Ground Zero: Is being neighbourly just being nosey?
For days, retiree Pee Cheng Hai, 74, lay dead in his flat's utility room next to the toilet.
As his body slowly decomposed, life went on for his wife Chew Ah Hong, 64, and their son Pee Joo Tiong, 30, who lived with him in their three-room flat at Ghim Moh Road.
It seemed that despite the growing stench of decomposing flesh, mother and son chose to do nothing.
And it was only on the fifth day that Madam Chew, who slept in a separate room and had a troubled relationship with her husband, made a police report about Mr Pee's death.
This tragic story, which The New Paper reported on Thursday, touched a raw nerve with our readers judging by online comments.
Ms Siti Nor'aini A S writes: "I guess this (happens) when one (doesn't) communicate with each other... Stay under the same roof and yet not know you are dead for five days is just so sad..."
Heartlanders share our readers' sentiments, saddened by the seemingly cold attitude of a family that, for the most part, seemed to be just trying to get by in life.
Mother and son said they were too busy working from 4 to 9am. They have been distributing free newspapers at Buona Vista MRT station since 2012.
Mr Eric Leow, 50, who sells fishballs at Marine Parade, says: "It is sad when a family breaks down this way. Sadder still when some members feel that making a living is more important than caring for each other."
Fishmonger Lim (as he prefers to be called), 54, calls out in Mandarin from his stall next door: "Eh, Miss Reporter, this is life, lah.
"You know the saying, 'jia jia you ben nan nian de jing' (every household has its story)? Unless you are them, you won't know the struggles or issues they have."
Mr Lim is particularly affected because he says he can identify with the Pee family's situation.
He and his wife hardly talk to each other for "reasons I cannot even remember" since it has been more than a decade.
The younger of his two daughters, who is single, lives with them, but they exchange "fewer than 10 sentences" in a month.
Mr Lim's elder daughter, who lives two blocks from his four-room flat in Eunos, visits only on festive occasions.
Says Mr Lim matter-of-factly: "I always tell anyone who is interested or bothered to listen that one day, I may just 'kong kar kiao' (Hokkien for die) and no one will care even if my body was rotting.
"I can only hope that my neighbours discover it and call the police."
Mr Lim's words tug at my heart.
It is easy to mouth platitudes about domestic situations when a tragedy happens.
But there is a fine line between minding our own business and putting on a "kaypoh" cap when we sense that something is amiss next door.
Take Mr Pee's case, for example.
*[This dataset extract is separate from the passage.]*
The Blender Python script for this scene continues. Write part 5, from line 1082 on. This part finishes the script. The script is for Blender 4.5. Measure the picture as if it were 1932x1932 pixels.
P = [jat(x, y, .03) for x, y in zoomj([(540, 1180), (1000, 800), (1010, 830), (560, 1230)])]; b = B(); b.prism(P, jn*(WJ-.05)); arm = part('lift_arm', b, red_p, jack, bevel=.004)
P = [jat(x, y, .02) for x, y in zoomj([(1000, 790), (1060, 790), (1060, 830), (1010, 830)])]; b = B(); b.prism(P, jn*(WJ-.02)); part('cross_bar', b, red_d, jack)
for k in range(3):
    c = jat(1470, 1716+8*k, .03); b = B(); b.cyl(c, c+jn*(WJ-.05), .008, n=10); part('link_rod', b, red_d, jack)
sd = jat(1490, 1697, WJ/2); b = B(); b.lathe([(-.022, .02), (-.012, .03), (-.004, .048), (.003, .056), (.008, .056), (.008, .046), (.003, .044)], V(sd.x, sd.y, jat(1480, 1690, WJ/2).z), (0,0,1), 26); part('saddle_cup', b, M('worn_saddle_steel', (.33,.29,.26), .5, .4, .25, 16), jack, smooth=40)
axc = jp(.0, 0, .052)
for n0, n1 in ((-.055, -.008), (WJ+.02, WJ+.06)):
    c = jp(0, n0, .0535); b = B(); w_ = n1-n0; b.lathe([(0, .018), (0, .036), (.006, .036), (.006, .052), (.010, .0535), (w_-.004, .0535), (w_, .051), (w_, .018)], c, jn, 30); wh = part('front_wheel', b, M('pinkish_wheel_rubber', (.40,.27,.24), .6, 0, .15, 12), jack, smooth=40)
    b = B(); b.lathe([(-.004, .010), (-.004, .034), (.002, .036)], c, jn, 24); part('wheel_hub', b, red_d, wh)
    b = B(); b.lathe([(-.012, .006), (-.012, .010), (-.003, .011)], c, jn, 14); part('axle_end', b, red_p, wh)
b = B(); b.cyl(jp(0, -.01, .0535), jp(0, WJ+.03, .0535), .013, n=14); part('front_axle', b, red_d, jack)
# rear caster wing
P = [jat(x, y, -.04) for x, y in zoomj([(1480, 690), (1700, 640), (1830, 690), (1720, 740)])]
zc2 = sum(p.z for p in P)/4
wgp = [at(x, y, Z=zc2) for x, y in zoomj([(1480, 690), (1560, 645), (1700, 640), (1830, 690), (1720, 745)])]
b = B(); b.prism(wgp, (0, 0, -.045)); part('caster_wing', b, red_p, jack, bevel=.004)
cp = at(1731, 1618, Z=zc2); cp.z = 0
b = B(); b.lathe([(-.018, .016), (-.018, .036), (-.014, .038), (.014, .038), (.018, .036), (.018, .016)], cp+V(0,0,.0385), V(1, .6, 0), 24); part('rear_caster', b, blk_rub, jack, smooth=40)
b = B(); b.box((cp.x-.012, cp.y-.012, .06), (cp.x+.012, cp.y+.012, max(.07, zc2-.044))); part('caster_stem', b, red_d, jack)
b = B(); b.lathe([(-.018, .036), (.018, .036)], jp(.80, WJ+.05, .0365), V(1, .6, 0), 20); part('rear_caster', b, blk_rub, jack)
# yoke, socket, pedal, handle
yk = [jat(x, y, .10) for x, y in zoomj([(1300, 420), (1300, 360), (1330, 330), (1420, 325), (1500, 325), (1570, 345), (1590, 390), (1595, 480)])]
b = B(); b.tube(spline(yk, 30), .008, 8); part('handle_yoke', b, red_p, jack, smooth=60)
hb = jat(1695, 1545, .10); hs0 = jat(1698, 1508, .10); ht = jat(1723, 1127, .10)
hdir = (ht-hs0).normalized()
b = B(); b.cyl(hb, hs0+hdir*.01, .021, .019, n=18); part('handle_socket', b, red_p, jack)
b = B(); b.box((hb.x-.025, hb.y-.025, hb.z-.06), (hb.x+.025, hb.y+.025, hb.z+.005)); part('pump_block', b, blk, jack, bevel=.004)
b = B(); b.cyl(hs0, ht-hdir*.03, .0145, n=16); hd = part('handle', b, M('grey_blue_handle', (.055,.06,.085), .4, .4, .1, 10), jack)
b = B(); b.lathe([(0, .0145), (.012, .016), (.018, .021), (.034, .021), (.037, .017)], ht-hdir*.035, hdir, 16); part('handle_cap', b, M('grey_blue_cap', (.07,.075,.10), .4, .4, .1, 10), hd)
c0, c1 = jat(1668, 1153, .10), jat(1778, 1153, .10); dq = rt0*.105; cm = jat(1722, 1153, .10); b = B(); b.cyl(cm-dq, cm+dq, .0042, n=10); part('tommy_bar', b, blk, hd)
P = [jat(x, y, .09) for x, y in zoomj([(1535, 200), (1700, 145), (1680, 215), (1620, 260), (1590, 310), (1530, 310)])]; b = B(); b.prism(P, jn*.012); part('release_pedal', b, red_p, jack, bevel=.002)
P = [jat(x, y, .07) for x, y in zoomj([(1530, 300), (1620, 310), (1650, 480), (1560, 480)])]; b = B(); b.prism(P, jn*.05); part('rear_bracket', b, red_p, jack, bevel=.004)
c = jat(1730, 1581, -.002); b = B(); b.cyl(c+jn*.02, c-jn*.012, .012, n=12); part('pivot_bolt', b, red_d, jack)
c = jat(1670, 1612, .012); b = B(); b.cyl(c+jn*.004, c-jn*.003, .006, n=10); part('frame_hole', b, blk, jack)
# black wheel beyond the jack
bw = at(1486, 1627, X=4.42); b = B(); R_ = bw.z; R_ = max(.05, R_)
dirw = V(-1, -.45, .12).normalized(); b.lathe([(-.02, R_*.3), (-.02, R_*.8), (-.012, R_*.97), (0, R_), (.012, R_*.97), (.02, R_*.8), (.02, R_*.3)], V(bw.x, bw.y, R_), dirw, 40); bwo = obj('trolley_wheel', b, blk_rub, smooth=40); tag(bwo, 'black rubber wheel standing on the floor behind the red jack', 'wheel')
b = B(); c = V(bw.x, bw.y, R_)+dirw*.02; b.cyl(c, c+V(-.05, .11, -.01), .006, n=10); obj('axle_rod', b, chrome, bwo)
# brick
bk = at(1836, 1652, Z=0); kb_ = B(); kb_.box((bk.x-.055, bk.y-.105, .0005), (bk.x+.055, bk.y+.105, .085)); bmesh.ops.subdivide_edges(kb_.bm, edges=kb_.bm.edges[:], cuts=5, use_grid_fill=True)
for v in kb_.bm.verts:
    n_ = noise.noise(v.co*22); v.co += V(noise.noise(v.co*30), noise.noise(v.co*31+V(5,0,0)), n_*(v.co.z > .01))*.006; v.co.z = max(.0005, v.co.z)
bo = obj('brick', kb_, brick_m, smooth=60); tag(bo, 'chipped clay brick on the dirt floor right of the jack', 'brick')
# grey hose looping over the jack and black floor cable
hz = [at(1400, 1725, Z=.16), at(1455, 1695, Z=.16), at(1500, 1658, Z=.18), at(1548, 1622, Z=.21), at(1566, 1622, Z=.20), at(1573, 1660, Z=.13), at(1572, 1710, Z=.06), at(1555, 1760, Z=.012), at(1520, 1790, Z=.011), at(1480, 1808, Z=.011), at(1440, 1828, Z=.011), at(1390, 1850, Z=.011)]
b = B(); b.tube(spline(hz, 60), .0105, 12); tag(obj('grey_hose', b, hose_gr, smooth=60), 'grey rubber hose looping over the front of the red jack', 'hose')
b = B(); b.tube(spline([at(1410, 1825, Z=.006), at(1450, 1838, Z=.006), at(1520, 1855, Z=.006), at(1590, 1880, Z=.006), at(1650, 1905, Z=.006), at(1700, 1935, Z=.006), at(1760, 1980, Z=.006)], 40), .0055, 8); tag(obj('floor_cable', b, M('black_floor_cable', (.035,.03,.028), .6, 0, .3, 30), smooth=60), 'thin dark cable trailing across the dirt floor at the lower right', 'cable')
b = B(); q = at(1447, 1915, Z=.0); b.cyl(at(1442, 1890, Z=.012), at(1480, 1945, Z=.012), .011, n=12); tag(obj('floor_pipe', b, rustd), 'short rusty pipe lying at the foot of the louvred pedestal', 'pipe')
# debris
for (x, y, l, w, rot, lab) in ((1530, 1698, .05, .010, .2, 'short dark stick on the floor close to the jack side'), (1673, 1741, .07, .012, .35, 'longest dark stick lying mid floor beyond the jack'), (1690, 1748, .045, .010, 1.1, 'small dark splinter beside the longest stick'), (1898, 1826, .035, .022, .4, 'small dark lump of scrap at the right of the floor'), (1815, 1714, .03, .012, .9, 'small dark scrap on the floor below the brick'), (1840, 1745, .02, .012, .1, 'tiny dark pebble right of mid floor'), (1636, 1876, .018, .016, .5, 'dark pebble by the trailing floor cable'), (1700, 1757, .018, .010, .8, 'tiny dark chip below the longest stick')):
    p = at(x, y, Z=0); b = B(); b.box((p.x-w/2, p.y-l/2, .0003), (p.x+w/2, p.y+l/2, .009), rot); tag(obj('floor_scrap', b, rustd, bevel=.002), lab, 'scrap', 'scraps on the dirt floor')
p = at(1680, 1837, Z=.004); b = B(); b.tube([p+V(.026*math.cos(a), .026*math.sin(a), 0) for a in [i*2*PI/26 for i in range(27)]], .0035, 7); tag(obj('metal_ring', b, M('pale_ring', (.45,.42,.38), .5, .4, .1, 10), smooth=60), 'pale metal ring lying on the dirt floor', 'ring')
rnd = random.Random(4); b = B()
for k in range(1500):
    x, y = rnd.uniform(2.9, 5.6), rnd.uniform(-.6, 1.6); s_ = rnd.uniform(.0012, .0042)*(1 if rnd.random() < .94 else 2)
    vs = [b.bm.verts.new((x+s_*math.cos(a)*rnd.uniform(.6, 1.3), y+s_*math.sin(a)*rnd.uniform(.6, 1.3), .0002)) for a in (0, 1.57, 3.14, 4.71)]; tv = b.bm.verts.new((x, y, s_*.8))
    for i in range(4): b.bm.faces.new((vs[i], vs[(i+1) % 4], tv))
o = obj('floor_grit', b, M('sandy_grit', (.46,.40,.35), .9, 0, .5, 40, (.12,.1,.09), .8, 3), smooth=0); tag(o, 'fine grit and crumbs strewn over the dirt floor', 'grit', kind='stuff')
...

Did the neighbours not detect the stench of decomposing flesh?
At what point do you step in? I admit, it is not easy to decide.
There is a Chinese saying that goes "yuan qin bu ru jin lin" (a close neighbour is better than a distant relative).
So the very least we could do is to get to know our neighbours, even if it is only the ones next door.
It is perhaps an occupational hazard, but I am acquainted with at least half of the 48 families living in my HDB block.
One neighbour knows that her young son can always count on my husband and me to rush over if her husband has one of his fits when she is not at home.
It is about keeping an eye out for those living closest to us, and stretching a hand out in support - because you never know when that may save a life.